REGISTER VIEWPOINTS: Justice story keeps changing

In business, people's duties change all the time. Sometimes it's a question of finding where to best place your resou
Sandusky Register Staff
May 24, 2010


In business, people's duties change all the time.

Sometimes it's a question of finding where to best place your resources, match people's skills to the needed job. Sometimes it's disciplinary. The point is, it's the boss' job to make that decision.

So the reassignment of Sandusky police officer James DeSalle, and reassignment of his police dog Justice to narcotics, need not have been a big deal.

But after there was an outcry,, acting Police Chief Charlie Sams had an opportunity to satisfy the reasonable questions with an explanation that made sense and stuck. He didn't.

The story seemed to change each time Sams was asked why dog and man were reassigned.

This is what he said:

July 9: No disciplinary problems with DeSalle. "Sometimes it's a perfect fit to have an officer from the narcotic unit work with the dog," Sams says. There are other reasons, but he won't detail them.

July 13: Sams says, at a city commission meeting, there was "constant complaining" by DeSalle about working weekends, DeSalle had issues with supervisors and problems kenneling the dog at home and when DeSalle went on vacation. This answer, by the way, seemsto satisfy many of those who questioned the move.

July 16: Sams says there's a "preliminary investigation" about two possible "improprieties." We ask for policies and procedures relating to the police dog unit; Sams says none exist.
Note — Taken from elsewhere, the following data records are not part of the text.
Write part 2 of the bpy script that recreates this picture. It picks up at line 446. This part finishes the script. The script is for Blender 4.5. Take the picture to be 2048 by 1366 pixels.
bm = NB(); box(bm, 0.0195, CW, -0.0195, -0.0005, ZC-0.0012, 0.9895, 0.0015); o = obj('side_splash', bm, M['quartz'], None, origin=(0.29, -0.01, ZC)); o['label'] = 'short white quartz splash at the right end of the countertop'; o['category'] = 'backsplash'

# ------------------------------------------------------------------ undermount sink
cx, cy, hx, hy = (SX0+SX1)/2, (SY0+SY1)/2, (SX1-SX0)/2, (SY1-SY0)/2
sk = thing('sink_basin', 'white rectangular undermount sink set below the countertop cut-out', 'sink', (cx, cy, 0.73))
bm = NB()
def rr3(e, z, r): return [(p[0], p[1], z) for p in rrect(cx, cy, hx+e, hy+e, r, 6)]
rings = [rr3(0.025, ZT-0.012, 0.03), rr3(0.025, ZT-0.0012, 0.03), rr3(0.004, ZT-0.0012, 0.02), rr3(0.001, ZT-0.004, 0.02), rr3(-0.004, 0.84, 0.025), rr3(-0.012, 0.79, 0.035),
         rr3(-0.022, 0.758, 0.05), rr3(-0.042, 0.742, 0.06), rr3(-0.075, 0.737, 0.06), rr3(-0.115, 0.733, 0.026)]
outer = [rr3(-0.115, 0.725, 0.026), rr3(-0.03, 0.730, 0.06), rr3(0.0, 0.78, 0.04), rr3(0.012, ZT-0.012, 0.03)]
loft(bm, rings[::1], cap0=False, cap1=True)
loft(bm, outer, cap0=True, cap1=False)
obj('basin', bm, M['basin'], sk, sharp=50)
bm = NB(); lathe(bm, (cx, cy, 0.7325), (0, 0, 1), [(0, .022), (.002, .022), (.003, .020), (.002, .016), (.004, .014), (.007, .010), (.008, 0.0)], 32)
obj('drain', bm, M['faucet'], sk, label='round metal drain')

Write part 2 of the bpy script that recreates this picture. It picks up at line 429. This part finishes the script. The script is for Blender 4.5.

July 17: Digging for information the police department won't release, we discover there were policies and procedures, put in place by then-chief Kim Nuesse. Sams says he forgot about them, they were never official anyway, and he's redoing the manual and hasn't gotten to the part about police dog policies and procedures. There's a memo with the police union about that; Sams doesn't have a copy but says Law Director Don Icsman might.

Last weekend: We hear about a complaint filed against another officer who forgot to turn off a police cruiser's tape recorder -- which picked up DeSalle's complaints.

Monday: There are technical problems getting the tape to us, Sams says. Icsman says he'll do everything he can to get us the tape by Tuesday.

Tuesday: Sams complains about us going to Icsman, says the comments in the tape had nothing to do with DeSalle's reassignment, says the delay in getting us the tape was because he wanted to be certain he was giving us the right tape, but there is, in effect, only one tape. We receive a copy of the tape. So far, the tape is the only documented complaint we have found.

The point is one we keep making about city hall and the police department: The story keeps changing, to whatever's most convenient at the time for those we ask for explanation.

Is the reassignment of DeSalle and Justice, despite what some police dog experts and others say about the bond forged between man and dog who train together, the right thing to do? We don't know. And because of the constantly changing story -- one of many such examples at the police department and at city hall -- we find ourselves in the same position we've been in many times before, wondering if the taxpayers and residents of Sandusky will ever have the final answer, one we all can trust.